What is required: Retype all material exactly. Pictures stay out of the copy.
--- Begin ---
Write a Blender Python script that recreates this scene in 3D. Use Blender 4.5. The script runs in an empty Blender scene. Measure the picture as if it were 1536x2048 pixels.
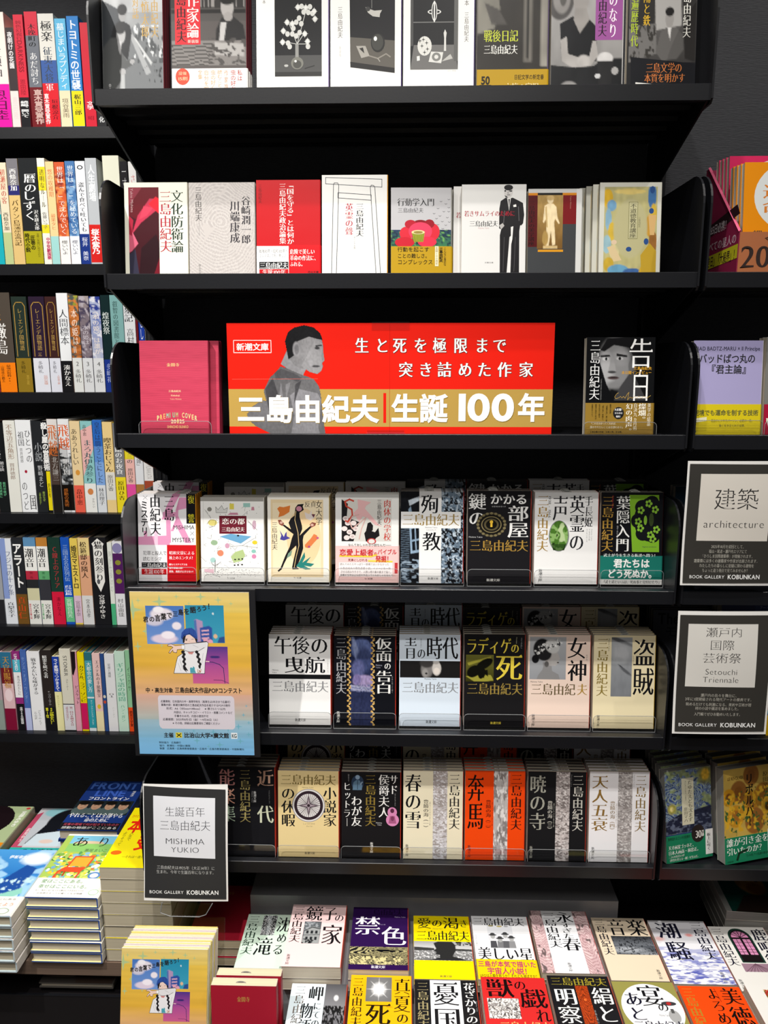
import bpy, math, random
import numpy as np
from mathutils import Vector, Matrix, Euler
from mathutils.geometry import tessellate_polygon

# ------------------------------------------------------------------ camera, world, lights, exposure
SC = bpy.context.scene
COL = SC.collection
CAMZ, FPX, PITCH, YAW = 1.55, 1540.0, math.radians(11.0), math.radians(1.5)
cd = bpy.data.cameras.new('camera')
cd.sensor_fit = 'VERTICAL'; cd.sensor_height = 36.0; cd.lens = FPX / 2048 * 36.0
cd.clip_start = 0.05; cd.clip_end = 50
cam = bpy.data.objects.new('camera', cd); COL.objects.link(cam)
cam.location = (0, 0, CAMZ); cam.rotation_euler = (math.pi / 2 - PITCH, 0, YAW)
SC.camera = cam

w = bpy.data.worlds.new('world'); SC.world = w; w.use_nodes = True
w.node_tree.nodes['Background'].inputs[0].default_value = (1, 0.97, 0.94, 1)
w.node_tree.nodes['Background'].inputs[1].default_value = 0.16

def spot(name, loc, target, power, size, blend, radius, col=(1, .965, .91)):
    l = bpy.data.lights.new(name, 'SPOT'); l.energy = power; l.spot_size = math.radians(size)
    l.spot_blend = blend; l.shadow_soft_size = radius; l.color = col
    o = bpy.data.objects.new(name, l); COL.objects.link(o); o.location = loc
    o.rotation_euler = (Vector(target) - Vector(loc)).to_track_quat('-Z', 'Y').to_euler()
    return o
LCOOL = (1, .97, .93)
LH = 3.15
spot('ceiling_spot', (-0.05, 0.73, LH), (0.0, 1.08, .4), 100, 80, 1, .02, LCOOL)
spot('ceiling_spot', (0.28, 0.36, LH), (0.05, 1.2, .6), 118, 60, 1, .02, LCOOL)
spot('ceiling_spot', (-0.25, -0.15, LH), (0.0, 1.15, .68), 150, 48, .9, .02, LCOOL)
spot('ceiling_spot', (-1.15, 0.30, LH), (-0.78, 1.45, .95), 330, 66, .8, .02, LCOOL)
spot('ceiling_spot', (1.30, 0.62, LH), (0.85, 1.3, 1.5), 75, 70, .7, .015)
ar = bpy.data.lights.new('soft_fill', 'AREA'); ar.shape = 'RECTANGLE'; ar.size = 1.8; ar.size_y = .9; ar.energy = 38; ar.color = (1, .96, .91)  # unseen area light added as soft fill from the front
aro = bpy.data.objects.new('soft_fill', ar); COL.objects.link(aro); aro.location = (-.35, -.75, 3.1); aro.rotation_euler = (math.radians(24), 0, 0)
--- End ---
Solution to this exercise:
Write a Blender Python script that recreates this scene in 3D. Use Blender 4.5. The script runs in an empty Blender scene. Measure the picture as if it were 1536x2048 pixels.
import bpy, math, random
import numpy as np
from mathutils import Vector, Matrix, Euler
from mathutils.geometry import tessellate_polygon

# ------------------------------------------------------------------ camera, world, lights, exposure
SC = bpy.context.scene
COL = SC.collection
CAMZ, FPX, PITCH, YAW = 1.55, 1540.0, math.radians(11.0), math.radians(1.5)
cd = bpy.data.cameras.new('camera')
cd.sensor_fit = 'VERTICAL'; cd.sensor_height = 36.0; cd.lens = FPX / 2048 * 36.0
cd.clip_start = 0.05; cd.clip_end = 50
cam = bpy.data.objects.new('camera', cd); COL.objects.link(cam)
cam.location = (0, 0, CAMZ); cam.rotation_euler = (math.pi / 2 - PITCH, 0, YAW)
SC.camera = cam

w = bpy.data.worlds.new('world'); SC.world = w; w.use_nodes = True
w.node_tree.nodes['Background'].inputs[0].default_value = (1, 0.97, 0.94, 1)
w.node_tree.nodes['Background'].inputs[1].default_value = 0.16

def spot(name, loc, target, power, size, blend, radius, col=(1, .965, .91)):
    l = bpy.data.lights.new(name, 'SPOT'); l.energy = power; l.spot_size = math.radians(size)
    l.spot_blend = blend; l.shadow_soft_size = radius; l.color = col
    o = bpy.data.objects.new(name, l); COL.objects.link(o); o.location = loc
    o.rotation_euler = (Vector(target) - Vector(loc)).to_track_quat('-Z', 'Y').to_euler()
    return o
LCOOL = (1, .97, .93)
LH = 3.15
spot('ceiling_spot', (-0.05, 0.73, LH), (0.0, 1.08, .4), 100, 80, 1, .02, LCOOL)
spot('ceiling_spot', (0.28, 0.36, LH), (0.05, 1.2, .6), 118, 60, 1, .02, LCOOL)
spot('ceiling_spot', (-0.25, -0.15, LH), (0.0, 1.15, .68), 150, 48, .9, .02, LCOOL)
spot('ceiling_spot', (-1.15, 0.30, LH), (-0.78, 1.45, .95), 330, 66, .8, .02, LCOOL)
spot('ceiling_spot', (1.30, 0.62, LH), (0.85, 1.3, 1.5), 75, 70, .7, .015)
ar = bpy.data.lights.new('soft_fill', 'AREA'); ar.shape = 'RECTANGLE'; ar.size = 1.8; ar.size_y = .9; ar.energy = 38; ar.color = (1, .96, .91)  # unseen area light added as soft fill from the front
aro = bpy.data.objects.new('soft_fill', ar); COL.objects.link(aro); aro.location = (-.35, -.75, 3.1); aro.rotation_euler = (math.radians(24), 0, 0)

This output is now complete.